Der FAZ liegt als Anzeigenbeilage ein offenbar von der Stiftung Famlienunternehmen finanzierter "Hauptstadtbrief" bei, dessen Aufmacher von Hans-Magnus Enzensberger verfasst wurde. Er schießt sehr scharf gegen die Instanzen der EU und besonders die Funktionäre des ESM: "Sie nennen sich, wie in den alten Kolonialregimes üblich, Gouverneure und sind, ebenso wie die Direktoren, der Öffentlichkeit keine Rechenschaft schuldig. Im Gegenteil, sie sind zur Geheimhaltung ausdrücklich verpflichtet. Das erinnert an die Omertà, die zum Ehrenkodex der Mafia gehört. Unsere Paten sind jeder gerichtlichen oder gesetzlichen Kontrolle entzogen. Sie genießen ein Privileg, das nicht einmal einem Chef der Camorra zusteht: die absolute strafrechtliche Immunität."

Im Feuilletonaufmacher schreibt Dirk Schümer über die bevorstehenden Wahlen in den Niederlanden: "Die Niederländer haben die Wahl. Sie könnten, wenn sie wollten, mit ihren Stimmzetteln den Gulden zurückfordern. Sie könnten die gigantische Geldumschichtung durch die Europäische Zentralbank stoppen und jede Übertragung der nationalen Souveränität ans undemokratische 'Brüssel' ablehnen. " Seltsamerweise aber, so Schümer, scheint alles gegen die Populisten von links und rechts zulaufen. Wahrscheinlicher sei auf eine Koalition der üblichen Verdächtigen.

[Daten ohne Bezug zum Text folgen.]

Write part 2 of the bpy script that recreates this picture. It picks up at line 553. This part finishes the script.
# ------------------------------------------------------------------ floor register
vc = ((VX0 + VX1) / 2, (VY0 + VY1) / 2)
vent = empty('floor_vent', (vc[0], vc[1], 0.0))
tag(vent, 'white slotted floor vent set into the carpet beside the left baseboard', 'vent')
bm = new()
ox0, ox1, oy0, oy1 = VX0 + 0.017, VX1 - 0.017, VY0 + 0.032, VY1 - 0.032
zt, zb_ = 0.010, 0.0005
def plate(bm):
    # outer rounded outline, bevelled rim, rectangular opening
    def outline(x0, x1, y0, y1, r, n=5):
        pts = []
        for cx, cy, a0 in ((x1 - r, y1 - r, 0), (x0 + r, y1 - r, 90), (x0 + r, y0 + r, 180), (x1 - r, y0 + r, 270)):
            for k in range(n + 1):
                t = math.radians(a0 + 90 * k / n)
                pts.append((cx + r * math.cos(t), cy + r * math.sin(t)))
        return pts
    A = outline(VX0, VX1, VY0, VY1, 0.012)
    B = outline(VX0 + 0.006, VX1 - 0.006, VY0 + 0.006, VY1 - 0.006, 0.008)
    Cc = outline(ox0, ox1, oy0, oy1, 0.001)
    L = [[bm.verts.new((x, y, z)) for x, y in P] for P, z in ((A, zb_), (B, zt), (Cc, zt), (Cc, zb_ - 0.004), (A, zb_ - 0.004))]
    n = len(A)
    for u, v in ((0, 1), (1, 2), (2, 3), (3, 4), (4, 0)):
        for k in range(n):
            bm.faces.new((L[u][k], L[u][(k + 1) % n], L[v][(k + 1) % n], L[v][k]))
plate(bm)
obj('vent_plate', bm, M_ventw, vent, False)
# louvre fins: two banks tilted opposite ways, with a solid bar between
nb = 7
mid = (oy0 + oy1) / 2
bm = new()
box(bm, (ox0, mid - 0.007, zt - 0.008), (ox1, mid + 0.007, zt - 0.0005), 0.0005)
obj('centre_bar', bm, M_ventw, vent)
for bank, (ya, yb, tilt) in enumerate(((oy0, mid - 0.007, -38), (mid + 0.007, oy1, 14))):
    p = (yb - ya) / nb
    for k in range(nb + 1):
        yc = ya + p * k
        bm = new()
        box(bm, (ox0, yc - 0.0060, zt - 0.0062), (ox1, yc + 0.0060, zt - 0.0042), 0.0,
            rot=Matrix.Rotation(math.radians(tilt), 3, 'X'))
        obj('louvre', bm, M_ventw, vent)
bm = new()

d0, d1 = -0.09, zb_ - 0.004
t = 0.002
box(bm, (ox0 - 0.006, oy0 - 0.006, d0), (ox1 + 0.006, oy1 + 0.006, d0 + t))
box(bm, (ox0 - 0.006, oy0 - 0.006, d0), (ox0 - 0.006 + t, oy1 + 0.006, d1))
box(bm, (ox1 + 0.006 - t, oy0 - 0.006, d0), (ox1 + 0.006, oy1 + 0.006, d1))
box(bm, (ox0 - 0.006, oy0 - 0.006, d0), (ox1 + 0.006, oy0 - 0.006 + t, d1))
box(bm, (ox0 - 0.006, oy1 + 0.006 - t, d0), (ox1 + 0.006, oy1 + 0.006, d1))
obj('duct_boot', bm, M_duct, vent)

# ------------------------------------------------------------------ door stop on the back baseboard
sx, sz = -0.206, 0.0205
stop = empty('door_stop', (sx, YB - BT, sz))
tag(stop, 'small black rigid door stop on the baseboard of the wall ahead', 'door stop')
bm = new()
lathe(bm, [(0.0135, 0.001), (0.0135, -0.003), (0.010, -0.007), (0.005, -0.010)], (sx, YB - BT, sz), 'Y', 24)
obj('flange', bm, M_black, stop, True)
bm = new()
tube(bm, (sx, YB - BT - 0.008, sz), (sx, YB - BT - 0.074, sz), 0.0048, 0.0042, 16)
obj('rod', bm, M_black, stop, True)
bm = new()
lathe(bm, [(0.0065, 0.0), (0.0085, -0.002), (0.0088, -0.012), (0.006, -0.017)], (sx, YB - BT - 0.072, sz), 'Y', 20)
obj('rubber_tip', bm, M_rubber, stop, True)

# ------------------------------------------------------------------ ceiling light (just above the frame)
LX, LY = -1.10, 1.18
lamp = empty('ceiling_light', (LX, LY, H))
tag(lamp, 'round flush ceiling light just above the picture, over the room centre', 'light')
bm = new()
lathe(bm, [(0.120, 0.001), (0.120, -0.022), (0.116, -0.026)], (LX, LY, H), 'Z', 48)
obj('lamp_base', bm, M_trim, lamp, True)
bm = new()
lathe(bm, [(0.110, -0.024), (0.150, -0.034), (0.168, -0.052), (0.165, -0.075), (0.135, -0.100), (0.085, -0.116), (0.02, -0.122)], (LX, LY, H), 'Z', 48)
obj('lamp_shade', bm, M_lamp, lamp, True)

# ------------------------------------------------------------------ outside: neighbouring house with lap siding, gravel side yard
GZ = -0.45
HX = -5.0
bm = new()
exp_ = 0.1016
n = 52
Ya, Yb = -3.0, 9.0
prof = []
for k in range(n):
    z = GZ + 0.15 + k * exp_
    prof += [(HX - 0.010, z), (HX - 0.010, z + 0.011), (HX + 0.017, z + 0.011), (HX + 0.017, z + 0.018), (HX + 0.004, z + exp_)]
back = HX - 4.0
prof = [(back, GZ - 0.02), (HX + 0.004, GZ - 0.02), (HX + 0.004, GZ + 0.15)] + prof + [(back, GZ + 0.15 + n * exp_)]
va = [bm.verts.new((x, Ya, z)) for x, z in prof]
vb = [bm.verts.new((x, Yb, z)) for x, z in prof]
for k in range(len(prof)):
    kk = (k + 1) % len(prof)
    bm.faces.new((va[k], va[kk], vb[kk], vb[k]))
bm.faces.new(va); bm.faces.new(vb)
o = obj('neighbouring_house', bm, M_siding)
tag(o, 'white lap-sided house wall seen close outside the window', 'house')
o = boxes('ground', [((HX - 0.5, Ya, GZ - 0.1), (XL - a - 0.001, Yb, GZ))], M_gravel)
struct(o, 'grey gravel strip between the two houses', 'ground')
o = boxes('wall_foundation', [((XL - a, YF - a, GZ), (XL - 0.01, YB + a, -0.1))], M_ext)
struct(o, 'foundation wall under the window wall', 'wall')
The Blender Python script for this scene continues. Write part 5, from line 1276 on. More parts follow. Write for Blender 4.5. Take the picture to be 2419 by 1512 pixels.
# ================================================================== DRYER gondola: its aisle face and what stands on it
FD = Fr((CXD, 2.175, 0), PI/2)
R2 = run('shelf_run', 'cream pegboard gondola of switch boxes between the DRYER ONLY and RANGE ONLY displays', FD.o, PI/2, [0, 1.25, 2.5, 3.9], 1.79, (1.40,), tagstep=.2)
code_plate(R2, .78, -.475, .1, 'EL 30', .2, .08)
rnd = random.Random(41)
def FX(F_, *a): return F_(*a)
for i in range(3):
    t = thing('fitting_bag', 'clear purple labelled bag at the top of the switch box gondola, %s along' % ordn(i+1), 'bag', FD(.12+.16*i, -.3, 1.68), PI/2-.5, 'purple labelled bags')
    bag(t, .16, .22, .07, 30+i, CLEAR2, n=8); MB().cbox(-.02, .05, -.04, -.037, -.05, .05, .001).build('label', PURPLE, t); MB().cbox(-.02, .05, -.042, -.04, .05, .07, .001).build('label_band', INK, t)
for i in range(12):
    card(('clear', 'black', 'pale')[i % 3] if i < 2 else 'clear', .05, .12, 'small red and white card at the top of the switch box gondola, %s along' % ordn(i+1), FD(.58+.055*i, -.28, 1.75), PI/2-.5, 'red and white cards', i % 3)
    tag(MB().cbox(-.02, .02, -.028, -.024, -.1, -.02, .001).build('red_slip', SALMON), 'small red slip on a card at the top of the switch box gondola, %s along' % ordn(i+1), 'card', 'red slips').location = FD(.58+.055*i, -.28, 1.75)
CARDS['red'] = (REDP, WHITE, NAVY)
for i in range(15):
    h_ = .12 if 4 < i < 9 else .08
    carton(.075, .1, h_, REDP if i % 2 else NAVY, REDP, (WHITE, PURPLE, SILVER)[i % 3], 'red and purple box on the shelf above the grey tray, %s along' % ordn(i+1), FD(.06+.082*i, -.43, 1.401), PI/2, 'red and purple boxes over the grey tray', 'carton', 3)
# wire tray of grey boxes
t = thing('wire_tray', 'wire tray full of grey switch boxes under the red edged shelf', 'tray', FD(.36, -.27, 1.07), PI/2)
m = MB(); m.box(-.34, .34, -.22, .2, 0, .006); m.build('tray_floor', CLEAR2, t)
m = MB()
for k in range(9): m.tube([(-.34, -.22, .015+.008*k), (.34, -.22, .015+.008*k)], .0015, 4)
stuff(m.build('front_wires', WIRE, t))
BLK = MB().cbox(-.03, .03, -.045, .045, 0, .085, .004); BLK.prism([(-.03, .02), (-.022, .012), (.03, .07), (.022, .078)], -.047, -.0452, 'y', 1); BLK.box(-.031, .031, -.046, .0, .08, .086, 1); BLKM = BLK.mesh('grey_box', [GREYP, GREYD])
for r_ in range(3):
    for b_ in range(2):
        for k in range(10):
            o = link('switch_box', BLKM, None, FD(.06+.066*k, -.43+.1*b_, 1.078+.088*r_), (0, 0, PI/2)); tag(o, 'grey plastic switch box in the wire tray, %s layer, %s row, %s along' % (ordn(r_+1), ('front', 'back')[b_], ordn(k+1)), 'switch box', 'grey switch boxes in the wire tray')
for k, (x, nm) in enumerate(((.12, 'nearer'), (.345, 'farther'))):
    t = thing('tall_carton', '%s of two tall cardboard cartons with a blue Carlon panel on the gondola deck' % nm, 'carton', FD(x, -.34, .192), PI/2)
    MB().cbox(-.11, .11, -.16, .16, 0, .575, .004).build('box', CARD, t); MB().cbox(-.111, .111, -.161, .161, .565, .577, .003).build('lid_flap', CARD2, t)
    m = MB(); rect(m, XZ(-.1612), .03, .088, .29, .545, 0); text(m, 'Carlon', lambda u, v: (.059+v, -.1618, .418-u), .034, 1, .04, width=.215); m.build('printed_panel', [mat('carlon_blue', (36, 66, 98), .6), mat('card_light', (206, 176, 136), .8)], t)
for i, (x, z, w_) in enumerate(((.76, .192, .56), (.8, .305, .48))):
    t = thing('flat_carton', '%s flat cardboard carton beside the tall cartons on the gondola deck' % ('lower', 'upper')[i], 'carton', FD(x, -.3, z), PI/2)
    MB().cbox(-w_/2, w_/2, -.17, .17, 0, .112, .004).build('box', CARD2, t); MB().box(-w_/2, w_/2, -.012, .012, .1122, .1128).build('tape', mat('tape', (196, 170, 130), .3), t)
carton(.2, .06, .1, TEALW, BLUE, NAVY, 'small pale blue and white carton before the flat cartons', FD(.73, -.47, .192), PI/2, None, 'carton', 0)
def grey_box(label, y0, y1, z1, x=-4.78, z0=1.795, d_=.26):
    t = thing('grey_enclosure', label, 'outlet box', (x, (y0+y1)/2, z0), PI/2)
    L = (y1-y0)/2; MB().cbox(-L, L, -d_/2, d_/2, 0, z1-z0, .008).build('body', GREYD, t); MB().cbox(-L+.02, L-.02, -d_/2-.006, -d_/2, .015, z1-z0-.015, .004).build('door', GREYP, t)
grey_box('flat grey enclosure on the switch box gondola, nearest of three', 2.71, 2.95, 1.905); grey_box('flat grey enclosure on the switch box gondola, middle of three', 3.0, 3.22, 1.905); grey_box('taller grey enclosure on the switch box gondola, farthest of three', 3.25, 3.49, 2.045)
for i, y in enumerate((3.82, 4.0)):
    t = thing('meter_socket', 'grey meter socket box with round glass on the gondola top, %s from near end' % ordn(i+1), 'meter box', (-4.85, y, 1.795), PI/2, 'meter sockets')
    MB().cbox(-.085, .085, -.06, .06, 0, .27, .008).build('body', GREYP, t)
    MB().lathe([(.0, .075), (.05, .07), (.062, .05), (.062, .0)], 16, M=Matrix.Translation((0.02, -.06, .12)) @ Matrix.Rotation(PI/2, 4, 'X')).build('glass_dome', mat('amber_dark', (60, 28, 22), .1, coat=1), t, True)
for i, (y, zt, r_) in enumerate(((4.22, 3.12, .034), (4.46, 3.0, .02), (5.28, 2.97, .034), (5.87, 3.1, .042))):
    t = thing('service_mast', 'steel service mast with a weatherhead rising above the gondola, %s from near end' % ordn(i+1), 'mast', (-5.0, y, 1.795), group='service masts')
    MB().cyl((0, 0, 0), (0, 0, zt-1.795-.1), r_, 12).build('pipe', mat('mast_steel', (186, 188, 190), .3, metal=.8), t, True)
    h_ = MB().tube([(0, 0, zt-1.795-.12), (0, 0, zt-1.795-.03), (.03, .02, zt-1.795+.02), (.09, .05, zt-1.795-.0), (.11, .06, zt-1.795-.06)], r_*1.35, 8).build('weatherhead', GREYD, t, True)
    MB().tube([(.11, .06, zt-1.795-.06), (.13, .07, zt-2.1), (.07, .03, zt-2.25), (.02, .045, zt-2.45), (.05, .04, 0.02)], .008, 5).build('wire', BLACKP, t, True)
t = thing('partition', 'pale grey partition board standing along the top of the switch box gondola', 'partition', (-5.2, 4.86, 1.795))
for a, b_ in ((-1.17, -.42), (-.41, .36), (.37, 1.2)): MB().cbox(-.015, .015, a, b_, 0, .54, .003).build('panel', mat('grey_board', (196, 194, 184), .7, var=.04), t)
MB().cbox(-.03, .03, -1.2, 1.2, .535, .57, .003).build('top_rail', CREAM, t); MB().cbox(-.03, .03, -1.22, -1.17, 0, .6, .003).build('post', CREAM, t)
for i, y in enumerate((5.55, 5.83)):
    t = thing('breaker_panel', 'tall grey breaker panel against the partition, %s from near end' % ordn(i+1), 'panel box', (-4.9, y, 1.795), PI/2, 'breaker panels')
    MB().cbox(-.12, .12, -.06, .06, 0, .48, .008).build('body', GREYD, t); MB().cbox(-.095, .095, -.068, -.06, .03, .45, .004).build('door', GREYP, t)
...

Weitere Artikel: Sandra Kegel freut sich über immer konkreter werdende Planungen für ein Romantikmuseum in Frankfurt. Internetkritiker Evgeny Morozov ist skeptisch über das in die Dinge (in diesem Fall die Küche) einwandernde Internet (hier das englische Original aus Slate). Dietmar Dath resümiert das Festival von Venedig und staunt nochmals über dessen religiösen Touch: "Was war da los? Wer hat das Filmfest getauft, geweiht, beschnitten?" Verena Lueken eröffnet derweil schon die Berichterstattung über das Filmfestival von Toronto. Gemeldet wird sich, dass sich Philip Roth bei der Wikipedia-Foundation über einen Eintrag beschwerte und dies in einem offenen Brief im New Yorker bekanntgab..

Besprochen werden Monteverdis "Ulysse" in Wien, Peter Turrinis Stück "Riesen vom Steinfeld" ebenfalls in Wien und Bücher, darunter Wolfgang Behrings "Kulturgeschichte des Sports" (mehr in unserer Bücherschau ab 14 Uhr).